--- Material for the task ---
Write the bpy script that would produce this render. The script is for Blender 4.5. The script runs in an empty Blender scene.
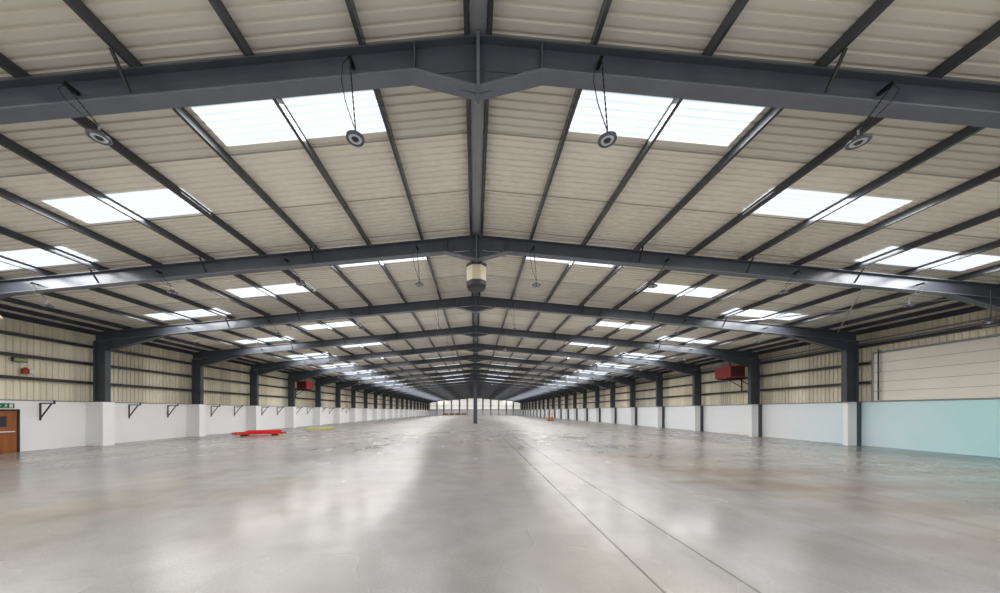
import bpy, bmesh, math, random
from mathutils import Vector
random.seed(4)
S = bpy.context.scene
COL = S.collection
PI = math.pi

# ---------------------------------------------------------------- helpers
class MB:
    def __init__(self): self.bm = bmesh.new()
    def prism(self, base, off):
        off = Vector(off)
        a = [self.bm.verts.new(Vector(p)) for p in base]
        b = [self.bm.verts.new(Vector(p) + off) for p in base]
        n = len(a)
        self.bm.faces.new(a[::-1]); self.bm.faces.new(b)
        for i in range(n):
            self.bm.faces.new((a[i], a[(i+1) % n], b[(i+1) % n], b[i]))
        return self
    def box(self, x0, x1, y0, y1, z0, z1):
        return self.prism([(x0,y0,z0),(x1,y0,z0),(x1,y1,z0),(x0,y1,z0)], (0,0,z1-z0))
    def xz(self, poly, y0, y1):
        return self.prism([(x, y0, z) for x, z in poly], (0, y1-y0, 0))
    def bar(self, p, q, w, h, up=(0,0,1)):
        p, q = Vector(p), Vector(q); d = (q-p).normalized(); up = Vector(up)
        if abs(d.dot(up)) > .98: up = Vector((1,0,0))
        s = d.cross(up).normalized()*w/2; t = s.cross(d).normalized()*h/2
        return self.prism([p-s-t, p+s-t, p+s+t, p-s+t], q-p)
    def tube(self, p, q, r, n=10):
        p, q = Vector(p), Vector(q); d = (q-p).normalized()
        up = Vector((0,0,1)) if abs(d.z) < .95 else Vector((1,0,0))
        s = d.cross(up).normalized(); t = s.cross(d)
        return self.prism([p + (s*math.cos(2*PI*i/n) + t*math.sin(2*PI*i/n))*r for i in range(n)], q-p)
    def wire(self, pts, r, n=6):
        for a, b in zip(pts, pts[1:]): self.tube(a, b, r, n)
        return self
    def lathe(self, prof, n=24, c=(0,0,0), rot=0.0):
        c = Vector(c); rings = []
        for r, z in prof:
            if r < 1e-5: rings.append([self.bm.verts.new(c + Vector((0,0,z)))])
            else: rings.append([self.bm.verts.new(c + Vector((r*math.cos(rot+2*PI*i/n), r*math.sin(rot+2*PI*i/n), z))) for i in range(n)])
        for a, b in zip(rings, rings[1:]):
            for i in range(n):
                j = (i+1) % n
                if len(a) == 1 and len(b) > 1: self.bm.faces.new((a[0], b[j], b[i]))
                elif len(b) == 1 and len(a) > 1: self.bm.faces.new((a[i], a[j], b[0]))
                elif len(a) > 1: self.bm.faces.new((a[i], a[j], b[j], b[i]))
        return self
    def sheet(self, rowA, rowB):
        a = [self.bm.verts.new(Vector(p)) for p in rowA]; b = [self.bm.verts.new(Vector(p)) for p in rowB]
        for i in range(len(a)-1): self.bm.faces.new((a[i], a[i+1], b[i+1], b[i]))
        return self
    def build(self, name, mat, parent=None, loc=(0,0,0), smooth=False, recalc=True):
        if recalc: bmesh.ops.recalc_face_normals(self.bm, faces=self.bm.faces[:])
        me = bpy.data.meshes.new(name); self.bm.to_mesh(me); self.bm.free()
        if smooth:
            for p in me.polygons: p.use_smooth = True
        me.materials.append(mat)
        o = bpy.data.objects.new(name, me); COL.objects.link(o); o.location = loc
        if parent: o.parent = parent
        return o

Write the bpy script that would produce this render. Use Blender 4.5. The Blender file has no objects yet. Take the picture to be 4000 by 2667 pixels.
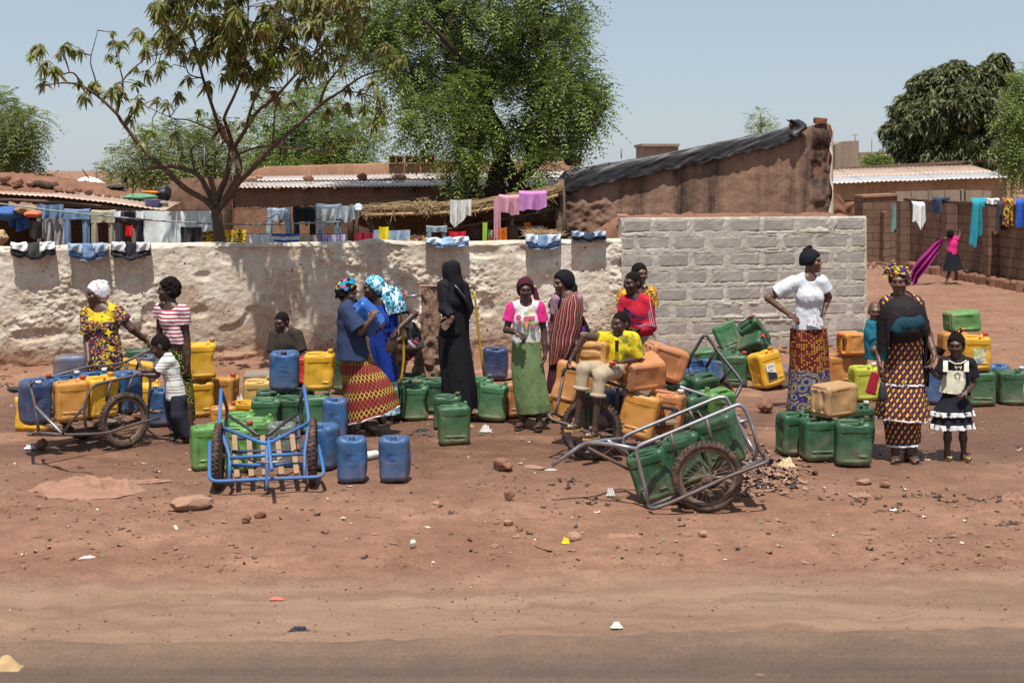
---
--- Material for the task ---
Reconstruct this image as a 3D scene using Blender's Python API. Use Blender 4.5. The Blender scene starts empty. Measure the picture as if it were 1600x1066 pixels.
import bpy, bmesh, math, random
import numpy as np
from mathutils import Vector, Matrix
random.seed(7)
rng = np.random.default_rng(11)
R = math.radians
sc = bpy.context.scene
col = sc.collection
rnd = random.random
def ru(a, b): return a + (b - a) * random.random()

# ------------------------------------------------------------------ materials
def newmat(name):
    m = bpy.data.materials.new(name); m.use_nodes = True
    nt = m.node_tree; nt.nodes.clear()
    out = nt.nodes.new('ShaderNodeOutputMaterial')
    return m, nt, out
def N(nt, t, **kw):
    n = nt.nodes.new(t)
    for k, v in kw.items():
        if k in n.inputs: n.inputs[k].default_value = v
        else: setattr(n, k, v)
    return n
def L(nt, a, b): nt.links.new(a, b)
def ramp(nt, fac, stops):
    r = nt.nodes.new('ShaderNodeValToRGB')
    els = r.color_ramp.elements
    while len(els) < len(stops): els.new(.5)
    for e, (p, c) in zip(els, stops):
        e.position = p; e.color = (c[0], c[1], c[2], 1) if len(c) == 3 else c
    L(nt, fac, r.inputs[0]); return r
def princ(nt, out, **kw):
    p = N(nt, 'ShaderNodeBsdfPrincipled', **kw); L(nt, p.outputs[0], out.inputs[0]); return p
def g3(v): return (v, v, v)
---
--- Material for the task ---
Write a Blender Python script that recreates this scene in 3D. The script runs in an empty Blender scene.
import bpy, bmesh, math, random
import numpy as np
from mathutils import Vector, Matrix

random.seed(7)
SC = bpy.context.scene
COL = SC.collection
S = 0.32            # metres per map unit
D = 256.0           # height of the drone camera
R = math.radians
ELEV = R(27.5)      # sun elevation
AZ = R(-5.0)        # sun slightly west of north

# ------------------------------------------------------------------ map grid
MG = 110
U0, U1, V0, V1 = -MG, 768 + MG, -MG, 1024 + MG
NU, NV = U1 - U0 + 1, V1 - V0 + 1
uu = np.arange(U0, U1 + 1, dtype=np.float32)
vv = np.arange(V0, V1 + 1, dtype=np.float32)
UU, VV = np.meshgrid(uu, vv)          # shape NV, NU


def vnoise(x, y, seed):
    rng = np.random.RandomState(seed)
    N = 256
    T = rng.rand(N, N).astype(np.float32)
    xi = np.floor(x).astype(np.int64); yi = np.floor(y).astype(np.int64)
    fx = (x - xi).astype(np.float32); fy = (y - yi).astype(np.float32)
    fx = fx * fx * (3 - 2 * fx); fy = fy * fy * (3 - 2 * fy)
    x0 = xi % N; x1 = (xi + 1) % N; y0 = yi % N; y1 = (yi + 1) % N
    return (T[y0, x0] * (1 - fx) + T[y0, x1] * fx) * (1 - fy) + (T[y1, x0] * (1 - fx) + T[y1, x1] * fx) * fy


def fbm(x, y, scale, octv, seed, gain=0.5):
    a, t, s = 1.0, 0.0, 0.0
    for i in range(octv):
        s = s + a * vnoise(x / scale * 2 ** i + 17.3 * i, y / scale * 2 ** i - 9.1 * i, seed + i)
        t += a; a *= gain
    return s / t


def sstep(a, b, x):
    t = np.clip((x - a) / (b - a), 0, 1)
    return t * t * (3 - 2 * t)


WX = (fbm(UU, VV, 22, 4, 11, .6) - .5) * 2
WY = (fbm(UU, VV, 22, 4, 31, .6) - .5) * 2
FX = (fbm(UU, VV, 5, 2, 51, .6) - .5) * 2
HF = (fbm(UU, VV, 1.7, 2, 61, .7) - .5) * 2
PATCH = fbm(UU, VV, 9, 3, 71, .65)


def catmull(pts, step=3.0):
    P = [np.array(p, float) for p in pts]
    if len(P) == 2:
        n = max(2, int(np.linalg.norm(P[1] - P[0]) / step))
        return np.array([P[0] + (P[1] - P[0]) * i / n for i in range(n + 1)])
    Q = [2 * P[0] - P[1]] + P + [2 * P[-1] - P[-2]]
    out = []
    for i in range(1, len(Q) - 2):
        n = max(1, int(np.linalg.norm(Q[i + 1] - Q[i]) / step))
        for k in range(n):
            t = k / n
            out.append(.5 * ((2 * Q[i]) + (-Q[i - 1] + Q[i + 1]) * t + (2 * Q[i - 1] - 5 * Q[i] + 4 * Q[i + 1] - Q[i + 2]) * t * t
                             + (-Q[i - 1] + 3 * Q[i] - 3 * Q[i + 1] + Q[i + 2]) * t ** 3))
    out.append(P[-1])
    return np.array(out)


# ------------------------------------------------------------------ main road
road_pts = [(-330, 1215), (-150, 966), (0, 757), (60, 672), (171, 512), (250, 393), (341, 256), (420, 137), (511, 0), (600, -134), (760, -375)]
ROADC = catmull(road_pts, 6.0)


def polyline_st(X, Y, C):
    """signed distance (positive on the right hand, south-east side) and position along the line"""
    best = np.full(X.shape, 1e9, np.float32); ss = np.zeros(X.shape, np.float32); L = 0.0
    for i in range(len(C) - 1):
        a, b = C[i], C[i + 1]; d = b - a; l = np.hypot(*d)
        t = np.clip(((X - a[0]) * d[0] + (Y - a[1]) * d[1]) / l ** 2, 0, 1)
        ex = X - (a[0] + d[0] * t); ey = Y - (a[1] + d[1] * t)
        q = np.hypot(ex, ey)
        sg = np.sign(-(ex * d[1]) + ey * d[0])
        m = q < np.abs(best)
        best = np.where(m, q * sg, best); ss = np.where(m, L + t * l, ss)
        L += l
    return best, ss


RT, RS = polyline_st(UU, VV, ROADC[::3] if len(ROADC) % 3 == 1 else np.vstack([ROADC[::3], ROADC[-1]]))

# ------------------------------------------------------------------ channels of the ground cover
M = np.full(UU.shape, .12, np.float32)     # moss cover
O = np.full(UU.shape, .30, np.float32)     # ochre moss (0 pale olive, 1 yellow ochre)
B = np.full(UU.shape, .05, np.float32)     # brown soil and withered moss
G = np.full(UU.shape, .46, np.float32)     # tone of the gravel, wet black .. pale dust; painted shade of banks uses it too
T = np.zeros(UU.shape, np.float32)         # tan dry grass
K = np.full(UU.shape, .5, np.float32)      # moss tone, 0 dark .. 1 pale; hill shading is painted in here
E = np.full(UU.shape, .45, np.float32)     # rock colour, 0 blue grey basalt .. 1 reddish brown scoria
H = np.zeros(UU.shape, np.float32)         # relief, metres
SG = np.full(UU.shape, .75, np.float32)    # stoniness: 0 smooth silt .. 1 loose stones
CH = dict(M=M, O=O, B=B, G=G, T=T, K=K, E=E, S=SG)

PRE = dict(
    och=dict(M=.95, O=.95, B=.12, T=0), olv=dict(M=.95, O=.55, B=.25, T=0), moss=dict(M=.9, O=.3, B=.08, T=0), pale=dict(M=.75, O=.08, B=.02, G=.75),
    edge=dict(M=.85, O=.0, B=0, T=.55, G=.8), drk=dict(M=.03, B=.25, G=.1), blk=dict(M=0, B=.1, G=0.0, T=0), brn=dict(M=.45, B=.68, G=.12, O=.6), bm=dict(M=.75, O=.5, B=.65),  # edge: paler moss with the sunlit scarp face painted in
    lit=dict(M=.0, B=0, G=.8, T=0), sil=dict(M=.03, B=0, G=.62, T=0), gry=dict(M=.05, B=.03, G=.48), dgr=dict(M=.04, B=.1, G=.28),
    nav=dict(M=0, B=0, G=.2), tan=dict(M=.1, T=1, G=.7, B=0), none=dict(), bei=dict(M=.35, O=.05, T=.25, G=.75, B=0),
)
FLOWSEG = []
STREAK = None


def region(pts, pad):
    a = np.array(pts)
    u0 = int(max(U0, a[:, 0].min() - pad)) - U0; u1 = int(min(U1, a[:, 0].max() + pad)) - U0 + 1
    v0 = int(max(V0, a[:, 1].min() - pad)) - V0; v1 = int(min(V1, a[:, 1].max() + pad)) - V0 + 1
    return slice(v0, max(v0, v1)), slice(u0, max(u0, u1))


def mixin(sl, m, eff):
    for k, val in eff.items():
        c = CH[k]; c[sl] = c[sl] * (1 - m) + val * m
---
■ **Aim of the exercise**
Check each line of the records for "objects" and copy the ones that contain it.

■ **Solved exercise**
        o = bpy.data.objects.new(name, me); COL.objects.link(o); o.location = loc
Write the bpy script that would produce this render. Use Blender 4.5. The Blender file has no objects yet. Take the picture to be 4000 by 2667 pixels.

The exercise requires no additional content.